The Launching of the SS Edmund Fitzgerald in 1958

When she made her final run, she had a full cargo of iron pellets, and had left from Superior Wisconsin, on November 9,1975. She was en route to a steel mill in Detroit and joined up with a second freighter the SS Arthur M. Anderson, but by around noon the next day, both ships were caught up in a ferocious winter storm on Lake Superior, with near hurricane-force winds and waves up to 35 feet high. Shortly after 7:10 pm, Fitzgerald suddenly sank in Canadian waters 530 feet deep and about 17 miles from the entrance to Whitefish Bay, near the cities of Sault Ste. Marie, Michigan and Sault Ste. Marie, Ontario, Canada. Fitzgerald never reported any difficulty and no distress signals were sent before she sank. All 29 souls aboard perished and none recovered.



Lightfoot captures the bleak, gray and cold and openness of the upper Great Lakes and the environs. It's probably the best depiction of a song that describes time and place that I've ever heard and it's haunting as well; you can almost hear the keening of the ice.

I just cannot imagine being on a ship in seas like that. I've been on boats in deep water, sailing, in swells of 10 feet or more, and that is fun, but this must have been terrifying. Did the men have any time to know that they were about to founder? Many were young; they must have had time to think of their young families and children, or were they taken that swiftly, with little time for thoughts of anyone, because of the brutally cold and fierce storm. Was it just one huge wave that took them all to their deaths? Were they locked in such a fierce battle for survival, that they were unable to call for help? It is still heartbreaking, almost 40 years later and for their families, not knowing, I wonder how they've managed all these years.

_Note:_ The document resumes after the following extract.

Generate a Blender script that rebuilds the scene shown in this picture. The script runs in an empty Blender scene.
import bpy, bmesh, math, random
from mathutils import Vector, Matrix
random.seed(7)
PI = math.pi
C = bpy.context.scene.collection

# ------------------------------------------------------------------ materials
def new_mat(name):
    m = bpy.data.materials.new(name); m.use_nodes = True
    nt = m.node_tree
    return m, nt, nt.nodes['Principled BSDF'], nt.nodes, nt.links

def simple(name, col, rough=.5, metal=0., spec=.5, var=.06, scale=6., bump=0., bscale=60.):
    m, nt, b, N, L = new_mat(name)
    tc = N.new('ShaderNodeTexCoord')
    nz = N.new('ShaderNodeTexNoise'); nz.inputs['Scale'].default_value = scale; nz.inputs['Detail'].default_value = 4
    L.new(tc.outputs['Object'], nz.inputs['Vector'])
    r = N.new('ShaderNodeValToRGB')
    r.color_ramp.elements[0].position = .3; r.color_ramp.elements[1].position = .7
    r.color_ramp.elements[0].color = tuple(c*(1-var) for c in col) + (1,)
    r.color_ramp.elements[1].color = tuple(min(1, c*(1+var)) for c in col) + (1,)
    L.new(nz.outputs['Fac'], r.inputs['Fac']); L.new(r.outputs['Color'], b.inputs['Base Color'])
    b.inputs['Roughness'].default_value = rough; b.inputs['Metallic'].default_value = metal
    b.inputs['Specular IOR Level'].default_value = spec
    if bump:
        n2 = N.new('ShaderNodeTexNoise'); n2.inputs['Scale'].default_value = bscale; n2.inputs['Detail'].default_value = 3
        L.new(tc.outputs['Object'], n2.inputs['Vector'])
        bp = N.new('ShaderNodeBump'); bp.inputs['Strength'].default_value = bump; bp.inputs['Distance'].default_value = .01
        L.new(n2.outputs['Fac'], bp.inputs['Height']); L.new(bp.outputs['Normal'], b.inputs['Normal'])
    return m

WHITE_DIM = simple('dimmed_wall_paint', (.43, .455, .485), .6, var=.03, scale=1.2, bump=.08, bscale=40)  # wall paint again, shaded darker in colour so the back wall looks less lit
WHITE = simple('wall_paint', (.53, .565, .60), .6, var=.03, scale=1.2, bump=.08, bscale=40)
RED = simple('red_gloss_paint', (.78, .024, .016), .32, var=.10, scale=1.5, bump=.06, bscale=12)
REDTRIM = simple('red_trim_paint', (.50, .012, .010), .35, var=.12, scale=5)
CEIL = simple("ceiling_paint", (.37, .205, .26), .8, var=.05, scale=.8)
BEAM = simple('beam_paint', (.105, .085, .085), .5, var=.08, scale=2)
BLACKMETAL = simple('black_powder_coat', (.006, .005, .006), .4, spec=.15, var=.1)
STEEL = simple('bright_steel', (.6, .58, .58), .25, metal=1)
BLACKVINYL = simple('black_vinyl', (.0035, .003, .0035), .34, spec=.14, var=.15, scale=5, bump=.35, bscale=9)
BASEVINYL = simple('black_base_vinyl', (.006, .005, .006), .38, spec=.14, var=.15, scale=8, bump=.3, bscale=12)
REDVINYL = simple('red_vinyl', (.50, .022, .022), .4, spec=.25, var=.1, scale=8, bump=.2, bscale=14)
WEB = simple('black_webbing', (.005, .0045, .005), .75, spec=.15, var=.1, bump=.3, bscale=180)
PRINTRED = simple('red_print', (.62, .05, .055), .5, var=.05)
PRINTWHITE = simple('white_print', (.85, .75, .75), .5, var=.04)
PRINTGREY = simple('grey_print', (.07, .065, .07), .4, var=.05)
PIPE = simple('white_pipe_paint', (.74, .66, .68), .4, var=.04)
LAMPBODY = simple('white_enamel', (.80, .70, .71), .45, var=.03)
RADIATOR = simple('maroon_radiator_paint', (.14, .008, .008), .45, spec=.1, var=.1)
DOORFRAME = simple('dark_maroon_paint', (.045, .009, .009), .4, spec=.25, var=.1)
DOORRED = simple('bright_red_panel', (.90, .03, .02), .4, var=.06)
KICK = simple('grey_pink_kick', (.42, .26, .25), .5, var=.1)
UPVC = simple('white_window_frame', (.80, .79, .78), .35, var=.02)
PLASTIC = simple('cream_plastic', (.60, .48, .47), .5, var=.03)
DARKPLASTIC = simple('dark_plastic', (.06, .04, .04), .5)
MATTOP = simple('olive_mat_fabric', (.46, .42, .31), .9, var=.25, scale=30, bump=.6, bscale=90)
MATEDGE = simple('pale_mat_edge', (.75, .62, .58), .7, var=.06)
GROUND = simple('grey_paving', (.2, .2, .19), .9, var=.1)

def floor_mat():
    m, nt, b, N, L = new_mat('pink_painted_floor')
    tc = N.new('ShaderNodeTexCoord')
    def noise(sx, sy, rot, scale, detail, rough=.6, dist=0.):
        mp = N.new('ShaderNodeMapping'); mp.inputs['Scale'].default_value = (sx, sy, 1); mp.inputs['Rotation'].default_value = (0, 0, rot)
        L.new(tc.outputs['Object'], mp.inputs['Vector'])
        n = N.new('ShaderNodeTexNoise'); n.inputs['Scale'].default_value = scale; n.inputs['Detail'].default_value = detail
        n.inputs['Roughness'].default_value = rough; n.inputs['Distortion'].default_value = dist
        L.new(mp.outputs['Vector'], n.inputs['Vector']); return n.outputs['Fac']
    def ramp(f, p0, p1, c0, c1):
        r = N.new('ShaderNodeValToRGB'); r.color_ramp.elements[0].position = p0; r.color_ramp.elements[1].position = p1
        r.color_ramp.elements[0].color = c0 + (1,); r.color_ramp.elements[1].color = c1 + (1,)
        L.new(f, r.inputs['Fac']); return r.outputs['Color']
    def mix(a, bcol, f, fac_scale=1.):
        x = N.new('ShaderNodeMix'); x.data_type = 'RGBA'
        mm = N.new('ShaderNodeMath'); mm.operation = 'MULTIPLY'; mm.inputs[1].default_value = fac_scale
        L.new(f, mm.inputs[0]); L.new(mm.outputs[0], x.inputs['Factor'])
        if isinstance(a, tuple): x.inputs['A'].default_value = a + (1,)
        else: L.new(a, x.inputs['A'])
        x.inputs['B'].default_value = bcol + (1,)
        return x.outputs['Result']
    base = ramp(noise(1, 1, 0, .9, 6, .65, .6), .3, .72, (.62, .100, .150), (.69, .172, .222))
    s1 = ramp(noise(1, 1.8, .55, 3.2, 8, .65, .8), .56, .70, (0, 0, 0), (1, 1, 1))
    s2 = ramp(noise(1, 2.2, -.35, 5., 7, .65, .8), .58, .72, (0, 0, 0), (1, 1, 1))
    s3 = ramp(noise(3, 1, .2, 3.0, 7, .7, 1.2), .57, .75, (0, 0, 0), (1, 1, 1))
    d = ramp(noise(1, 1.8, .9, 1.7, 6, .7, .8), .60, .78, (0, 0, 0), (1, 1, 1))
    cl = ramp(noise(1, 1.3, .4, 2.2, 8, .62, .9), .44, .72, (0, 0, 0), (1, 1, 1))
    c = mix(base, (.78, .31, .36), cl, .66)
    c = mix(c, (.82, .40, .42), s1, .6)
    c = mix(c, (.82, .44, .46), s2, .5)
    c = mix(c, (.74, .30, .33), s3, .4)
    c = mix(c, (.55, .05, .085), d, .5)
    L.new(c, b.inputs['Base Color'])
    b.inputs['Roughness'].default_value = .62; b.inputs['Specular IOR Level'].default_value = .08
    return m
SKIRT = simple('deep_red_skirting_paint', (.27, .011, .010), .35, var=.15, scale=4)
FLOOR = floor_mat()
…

Theories abound, studies, and expeditions have examined the cause of the sinking. She may have fallen victim to high waves, suffered a mortal injury, or been swamped with water. Perhaps she shoaled in a shallow part of the Lake. Her sinking is one of the best-known disasters in the history of Great Lakes shipping, due to Gordon Lightfoot's song, “The Wreck of the Edmund Fitzgerald”.

Every November 10, throughout the day, on East Jefferson, at Mariner's Church, in Detroit, Michigan, the sinking is commemorated with the ringing of the church's bell 29 times for each soul lost on that voyage. Although I didn't live in Michigan during the sinking, I returned to my home state shortly afterward. And, although Michigan is a land-locked state, it is surrounded by the Great Lakes and in that sense, Michigan is a sea-faring state; depending on which website you look at, Michigan ranks as high as number 1, or as low as number 9 for registered boats. Almost everyone is aware and respectful of the huge power of those lakes. When I was able, I would go and sit in my car, before a concert, or after a concert, or rehearsal, and listen to the tolling of that bell, 29 times for the 29 lives lost on the Edmund Fitzgerald.